Remember to always be respectful to the locals since many of the crags are on farmland. At present the landowners seem honoured to host climbers, try to maintain good relations and insure the future of climbing in Yangshuo. Also make sure onlookers understand the danger of falling rock.

Travelling Around China

Getting around in China is pure adventure in itself, rock climbing provides a soothing break from the hustle, culture shock and confusion. We didn't speak any Chinese and managed to travel successfully for a month in SW China, a phrase book with Chinese characters is fairly essential (Lonely Planet). Having said that our first attempt at buying a bus ticket in Kunming took a whole day! If you're just heading to China solely for a climbing trip to Yangshuo you shouldn't have too many problems.

Looking back across the rice fields on the towers of Yangshuo: the future sport-climbing centre of the Far East?

The closest international port is Hong Kong, British citizens still don't need a visa to enter Hong Kong, visas for China can be obtained there, although to save time applying before arriving is wise, as is avoiding any reference to the media on your application.

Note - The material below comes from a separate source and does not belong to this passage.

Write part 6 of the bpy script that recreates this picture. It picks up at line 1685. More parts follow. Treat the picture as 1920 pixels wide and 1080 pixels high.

From Hong Kong you can take a one hour international flight to Gullin a major tourist town in China (£100 single fair) or take a ferry or train to the Chinese boarder town of Shenzhen to get a cheaper domestic flight to Gullin (£50 single fair). Cheaper still and more exciting is the option of the sleeper buses and trains, good luck. From Gullin £2 and an hour on the bus delivers you to Yangshuo.


The town of Yangshuo and the Lijang river seen from above

Life in Yangshuo is very cheap, 20p will get you to one of the crags via a small and crowded minibus, 40p will get you a meal at a local market and £3 a night will get you a double room ensuite at one of the western style hotels. Beer is 30p for a 660ml bottle of the local brew.

The best season to climb in Yangshuo is from mid October to the end of Feb. The rain comes in from March and the summers are very hot and dry. The steep nature of the rock means many routes are climbable no matter what the weather.